Instead of precision marching bands, we had the umbrella drill team with actual umbrellas, a little girl in a wagon celebrating her fourth birthday, seniors doing tai chi, a string quintet playing in the back of a pickup, dachshunds wearing hot dog buns, belly dancers, ecologists dressed as trees, fire trucks, tractors and more. Marchers tossed candy and passed out cartoons and real estate ads.
Poodles, labradoodles, spaniels, greyhounds and every other kind of dog marched or panted on the sidelines, dressed, like their owners, in red, white and blue or tie-dye.

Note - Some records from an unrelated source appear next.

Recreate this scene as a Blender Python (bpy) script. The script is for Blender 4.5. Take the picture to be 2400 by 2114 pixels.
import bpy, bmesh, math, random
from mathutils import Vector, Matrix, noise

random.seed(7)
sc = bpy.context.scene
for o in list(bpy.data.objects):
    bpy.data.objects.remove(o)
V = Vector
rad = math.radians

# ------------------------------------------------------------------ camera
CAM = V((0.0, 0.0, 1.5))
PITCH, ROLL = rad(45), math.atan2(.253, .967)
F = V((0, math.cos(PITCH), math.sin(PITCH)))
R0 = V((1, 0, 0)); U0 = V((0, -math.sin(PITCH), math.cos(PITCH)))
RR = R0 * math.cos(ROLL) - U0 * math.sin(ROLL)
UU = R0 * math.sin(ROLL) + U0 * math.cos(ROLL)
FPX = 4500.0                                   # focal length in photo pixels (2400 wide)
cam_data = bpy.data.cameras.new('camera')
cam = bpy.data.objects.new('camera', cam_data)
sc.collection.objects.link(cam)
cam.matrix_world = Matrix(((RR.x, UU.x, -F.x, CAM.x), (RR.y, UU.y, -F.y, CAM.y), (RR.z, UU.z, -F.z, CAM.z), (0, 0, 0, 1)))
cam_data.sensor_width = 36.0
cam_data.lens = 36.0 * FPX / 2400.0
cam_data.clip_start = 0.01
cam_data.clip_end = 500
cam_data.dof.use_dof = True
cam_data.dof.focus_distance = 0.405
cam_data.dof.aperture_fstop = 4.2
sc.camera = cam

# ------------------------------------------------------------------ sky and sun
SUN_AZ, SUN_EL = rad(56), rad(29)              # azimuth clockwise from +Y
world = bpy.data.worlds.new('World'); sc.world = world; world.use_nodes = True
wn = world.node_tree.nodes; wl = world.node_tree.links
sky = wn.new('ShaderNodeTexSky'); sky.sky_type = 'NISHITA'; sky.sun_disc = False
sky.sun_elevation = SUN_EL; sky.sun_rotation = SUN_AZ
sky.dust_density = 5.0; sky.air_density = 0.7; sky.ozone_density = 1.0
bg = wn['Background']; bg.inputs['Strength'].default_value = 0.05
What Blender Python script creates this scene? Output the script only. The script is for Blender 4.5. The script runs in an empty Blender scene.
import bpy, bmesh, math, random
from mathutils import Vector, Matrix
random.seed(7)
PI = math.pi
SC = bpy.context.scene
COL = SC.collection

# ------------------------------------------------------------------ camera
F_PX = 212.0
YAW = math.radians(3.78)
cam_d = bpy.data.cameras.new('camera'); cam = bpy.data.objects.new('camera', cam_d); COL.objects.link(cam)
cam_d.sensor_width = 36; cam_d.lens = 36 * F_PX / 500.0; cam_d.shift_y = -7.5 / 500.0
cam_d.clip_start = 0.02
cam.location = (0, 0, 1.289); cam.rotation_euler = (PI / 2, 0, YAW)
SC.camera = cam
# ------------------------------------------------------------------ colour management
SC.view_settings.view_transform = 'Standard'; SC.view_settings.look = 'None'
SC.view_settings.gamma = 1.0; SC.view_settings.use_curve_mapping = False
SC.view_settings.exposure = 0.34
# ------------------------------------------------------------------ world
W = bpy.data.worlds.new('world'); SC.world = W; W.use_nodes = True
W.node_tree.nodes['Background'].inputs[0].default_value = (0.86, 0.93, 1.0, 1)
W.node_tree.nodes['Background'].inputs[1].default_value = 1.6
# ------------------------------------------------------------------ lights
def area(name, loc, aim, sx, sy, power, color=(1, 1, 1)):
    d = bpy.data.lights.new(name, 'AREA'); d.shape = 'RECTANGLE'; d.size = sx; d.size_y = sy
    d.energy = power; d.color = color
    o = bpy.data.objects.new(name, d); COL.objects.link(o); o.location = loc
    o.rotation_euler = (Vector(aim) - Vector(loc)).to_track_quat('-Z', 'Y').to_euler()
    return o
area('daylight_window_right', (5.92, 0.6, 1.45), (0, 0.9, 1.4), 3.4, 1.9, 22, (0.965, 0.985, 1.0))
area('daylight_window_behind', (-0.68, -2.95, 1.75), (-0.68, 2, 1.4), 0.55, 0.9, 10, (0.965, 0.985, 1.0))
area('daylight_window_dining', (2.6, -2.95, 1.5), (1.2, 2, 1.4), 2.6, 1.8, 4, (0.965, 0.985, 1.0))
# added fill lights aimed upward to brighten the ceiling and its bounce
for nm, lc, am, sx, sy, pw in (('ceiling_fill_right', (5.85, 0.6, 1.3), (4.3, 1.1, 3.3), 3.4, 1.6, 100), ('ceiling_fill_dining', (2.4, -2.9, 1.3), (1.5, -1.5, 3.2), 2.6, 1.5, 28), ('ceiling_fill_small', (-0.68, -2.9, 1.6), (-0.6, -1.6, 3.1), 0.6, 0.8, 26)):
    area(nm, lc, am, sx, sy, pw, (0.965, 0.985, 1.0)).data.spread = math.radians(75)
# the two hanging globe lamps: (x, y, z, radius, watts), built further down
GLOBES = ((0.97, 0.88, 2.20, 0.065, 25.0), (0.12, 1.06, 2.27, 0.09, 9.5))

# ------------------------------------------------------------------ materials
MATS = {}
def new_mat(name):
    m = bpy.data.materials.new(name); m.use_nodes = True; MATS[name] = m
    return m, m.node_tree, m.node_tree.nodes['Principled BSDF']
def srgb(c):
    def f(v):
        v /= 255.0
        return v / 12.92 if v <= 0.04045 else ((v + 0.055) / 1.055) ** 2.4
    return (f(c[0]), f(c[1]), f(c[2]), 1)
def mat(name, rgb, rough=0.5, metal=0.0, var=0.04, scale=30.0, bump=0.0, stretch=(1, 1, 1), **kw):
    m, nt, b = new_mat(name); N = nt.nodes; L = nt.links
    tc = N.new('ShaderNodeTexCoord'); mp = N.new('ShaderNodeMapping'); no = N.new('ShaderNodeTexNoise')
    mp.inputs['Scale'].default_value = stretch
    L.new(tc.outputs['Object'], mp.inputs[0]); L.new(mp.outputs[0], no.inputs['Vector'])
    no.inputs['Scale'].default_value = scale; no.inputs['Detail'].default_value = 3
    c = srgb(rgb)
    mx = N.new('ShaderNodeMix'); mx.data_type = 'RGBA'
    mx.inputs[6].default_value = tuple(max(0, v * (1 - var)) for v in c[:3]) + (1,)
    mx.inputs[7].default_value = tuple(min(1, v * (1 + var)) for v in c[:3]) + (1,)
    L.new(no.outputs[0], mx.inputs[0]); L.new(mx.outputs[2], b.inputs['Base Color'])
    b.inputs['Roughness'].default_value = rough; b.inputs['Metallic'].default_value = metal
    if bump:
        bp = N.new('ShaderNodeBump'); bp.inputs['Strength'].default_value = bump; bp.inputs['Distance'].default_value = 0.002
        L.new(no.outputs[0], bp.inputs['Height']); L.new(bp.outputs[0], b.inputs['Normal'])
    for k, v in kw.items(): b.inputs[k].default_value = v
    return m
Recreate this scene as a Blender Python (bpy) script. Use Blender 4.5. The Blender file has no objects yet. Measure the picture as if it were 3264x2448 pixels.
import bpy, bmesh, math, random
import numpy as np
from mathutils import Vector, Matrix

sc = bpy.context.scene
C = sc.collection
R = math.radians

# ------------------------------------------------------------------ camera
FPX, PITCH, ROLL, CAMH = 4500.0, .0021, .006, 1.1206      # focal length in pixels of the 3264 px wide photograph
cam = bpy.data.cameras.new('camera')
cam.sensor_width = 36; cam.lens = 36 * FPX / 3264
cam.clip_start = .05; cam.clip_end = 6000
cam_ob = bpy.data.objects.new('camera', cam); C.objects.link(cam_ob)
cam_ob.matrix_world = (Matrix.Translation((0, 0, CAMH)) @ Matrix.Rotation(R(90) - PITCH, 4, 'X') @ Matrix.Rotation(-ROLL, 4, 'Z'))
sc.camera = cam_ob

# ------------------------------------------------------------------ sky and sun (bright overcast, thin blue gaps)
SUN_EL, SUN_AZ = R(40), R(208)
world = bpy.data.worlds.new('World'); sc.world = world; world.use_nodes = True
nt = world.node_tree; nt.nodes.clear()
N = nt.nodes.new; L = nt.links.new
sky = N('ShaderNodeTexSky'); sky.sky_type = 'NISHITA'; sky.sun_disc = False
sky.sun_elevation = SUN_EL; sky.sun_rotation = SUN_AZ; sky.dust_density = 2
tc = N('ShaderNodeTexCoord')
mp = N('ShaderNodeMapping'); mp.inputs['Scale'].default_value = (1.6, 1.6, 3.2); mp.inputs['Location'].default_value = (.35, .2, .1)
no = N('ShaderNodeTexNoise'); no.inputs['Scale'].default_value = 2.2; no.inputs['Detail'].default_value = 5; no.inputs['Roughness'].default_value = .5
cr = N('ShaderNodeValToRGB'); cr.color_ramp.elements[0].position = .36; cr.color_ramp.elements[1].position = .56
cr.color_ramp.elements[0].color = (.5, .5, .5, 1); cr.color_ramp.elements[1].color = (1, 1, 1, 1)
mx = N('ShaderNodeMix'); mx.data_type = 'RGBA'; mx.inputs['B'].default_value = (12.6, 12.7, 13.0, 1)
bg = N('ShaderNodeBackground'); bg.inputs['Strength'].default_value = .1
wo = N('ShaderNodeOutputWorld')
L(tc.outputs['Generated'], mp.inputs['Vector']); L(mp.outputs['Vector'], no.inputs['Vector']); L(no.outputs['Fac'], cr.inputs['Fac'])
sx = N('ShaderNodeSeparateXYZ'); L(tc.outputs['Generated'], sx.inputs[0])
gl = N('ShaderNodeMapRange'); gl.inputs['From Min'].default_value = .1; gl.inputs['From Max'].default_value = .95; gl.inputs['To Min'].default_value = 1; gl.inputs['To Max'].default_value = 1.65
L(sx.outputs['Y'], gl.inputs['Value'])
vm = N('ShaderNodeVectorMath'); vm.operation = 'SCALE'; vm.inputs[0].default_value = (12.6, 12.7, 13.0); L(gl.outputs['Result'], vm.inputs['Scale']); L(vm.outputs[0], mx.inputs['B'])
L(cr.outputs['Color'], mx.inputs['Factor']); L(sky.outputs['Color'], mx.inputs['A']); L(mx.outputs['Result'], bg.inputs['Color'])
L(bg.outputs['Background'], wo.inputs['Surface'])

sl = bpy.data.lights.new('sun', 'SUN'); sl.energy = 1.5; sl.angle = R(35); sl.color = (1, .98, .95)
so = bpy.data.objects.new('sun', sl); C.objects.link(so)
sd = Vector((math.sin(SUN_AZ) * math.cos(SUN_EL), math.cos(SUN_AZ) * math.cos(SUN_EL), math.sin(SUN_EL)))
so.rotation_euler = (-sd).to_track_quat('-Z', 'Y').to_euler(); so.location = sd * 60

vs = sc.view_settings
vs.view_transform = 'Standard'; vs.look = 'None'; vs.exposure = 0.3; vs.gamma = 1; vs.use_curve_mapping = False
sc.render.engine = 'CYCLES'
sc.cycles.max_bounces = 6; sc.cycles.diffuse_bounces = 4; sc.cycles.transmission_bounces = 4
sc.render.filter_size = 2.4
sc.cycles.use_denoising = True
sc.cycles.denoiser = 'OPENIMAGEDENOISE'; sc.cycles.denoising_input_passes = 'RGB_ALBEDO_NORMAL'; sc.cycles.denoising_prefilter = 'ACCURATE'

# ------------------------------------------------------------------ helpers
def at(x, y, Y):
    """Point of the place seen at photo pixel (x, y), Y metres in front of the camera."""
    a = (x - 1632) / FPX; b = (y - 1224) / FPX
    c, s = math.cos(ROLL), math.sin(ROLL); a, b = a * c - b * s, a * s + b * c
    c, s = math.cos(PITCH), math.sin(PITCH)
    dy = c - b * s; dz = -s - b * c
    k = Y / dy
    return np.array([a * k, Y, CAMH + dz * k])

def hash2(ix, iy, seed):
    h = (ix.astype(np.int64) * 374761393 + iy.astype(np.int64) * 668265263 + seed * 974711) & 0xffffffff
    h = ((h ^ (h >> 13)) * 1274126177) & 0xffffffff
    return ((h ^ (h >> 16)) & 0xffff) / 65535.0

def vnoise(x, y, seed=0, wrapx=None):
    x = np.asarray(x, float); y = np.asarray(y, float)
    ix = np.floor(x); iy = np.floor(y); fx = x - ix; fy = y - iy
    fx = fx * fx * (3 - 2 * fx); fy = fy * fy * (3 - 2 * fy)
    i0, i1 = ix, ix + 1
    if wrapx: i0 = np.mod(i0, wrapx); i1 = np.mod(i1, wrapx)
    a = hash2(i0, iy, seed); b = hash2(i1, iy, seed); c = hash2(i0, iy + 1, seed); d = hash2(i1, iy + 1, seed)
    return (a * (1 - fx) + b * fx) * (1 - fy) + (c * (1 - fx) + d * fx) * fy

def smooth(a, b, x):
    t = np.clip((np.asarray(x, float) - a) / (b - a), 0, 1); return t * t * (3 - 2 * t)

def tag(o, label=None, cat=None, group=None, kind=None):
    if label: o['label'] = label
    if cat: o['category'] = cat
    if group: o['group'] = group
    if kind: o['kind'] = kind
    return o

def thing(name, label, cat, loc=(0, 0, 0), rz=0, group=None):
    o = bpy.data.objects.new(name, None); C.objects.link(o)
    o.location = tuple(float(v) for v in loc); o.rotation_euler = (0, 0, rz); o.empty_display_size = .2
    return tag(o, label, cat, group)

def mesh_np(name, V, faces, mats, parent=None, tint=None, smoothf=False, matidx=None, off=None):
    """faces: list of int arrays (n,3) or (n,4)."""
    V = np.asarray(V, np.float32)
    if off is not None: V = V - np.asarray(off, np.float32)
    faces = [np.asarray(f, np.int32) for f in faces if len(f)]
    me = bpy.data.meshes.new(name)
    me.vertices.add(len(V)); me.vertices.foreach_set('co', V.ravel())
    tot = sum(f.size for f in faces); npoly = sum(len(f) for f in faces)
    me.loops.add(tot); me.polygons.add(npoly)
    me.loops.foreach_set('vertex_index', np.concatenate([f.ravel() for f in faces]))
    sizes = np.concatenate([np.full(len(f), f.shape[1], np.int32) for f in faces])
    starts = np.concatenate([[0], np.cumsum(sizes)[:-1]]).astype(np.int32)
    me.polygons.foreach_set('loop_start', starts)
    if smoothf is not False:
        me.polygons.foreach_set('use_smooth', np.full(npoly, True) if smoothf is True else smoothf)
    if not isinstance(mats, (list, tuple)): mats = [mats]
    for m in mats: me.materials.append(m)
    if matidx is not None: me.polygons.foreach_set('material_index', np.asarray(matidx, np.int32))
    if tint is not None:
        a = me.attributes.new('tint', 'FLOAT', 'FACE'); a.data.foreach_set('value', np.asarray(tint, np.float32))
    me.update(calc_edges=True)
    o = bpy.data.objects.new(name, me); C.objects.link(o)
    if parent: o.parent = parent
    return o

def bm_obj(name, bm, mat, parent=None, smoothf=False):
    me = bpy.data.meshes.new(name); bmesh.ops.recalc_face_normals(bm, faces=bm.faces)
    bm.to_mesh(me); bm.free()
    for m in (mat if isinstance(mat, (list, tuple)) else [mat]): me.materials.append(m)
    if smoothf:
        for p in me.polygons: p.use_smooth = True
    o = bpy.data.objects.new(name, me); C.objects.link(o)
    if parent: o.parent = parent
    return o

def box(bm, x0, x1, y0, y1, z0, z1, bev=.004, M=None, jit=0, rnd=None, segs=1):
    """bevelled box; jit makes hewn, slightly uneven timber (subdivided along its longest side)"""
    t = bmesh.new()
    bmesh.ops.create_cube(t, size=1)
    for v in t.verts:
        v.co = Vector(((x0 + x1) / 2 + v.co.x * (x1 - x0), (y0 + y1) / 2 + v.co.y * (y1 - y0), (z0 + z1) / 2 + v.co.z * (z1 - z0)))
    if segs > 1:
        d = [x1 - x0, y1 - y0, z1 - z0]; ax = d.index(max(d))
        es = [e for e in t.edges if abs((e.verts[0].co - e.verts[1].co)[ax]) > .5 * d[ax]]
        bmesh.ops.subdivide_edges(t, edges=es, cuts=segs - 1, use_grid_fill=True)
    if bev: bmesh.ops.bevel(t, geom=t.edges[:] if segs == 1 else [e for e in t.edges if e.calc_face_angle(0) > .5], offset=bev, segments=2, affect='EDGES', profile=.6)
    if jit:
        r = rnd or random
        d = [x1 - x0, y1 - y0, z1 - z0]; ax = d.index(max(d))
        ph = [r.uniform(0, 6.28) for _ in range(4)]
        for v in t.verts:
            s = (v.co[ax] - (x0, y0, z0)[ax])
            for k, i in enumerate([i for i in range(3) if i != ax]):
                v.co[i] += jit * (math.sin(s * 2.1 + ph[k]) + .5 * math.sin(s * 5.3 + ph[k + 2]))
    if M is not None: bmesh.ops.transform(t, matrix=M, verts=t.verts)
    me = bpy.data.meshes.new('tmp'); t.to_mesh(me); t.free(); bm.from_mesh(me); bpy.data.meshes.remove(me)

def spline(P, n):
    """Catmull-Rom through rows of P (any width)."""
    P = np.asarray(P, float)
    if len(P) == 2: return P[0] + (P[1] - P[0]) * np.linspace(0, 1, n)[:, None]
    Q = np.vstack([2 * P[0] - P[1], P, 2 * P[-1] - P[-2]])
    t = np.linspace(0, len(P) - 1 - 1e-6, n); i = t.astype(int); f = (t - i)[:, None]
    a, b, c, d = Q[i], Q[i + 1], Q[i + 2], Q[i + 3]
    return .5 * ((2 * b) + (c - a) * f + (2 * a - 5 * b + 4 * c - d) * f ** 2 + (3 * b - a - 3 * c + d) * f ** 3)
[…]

Once the parade had made its circuit from the Yachats Commons—a former school that is now city hall, community center, concert venue and everything else—down past the Lion’s Club and around the bend to where the road overlooks the rocks and crashing surf and back, the crowd dispersed to eat barbecue at the fire department or pie at the commons and shop at booths set up all around. Then they went home to rest up for Fourth of July fireworks over the bay at dusk.
My friends and I adjourned to the Salty Dawg Saloon in nearby Waldport: great burgers, sports on the TV, sea shells embedded in the tables, and a giant photo of James Dean in the ladies’ restroom.
This does not happen in Silicon Valley.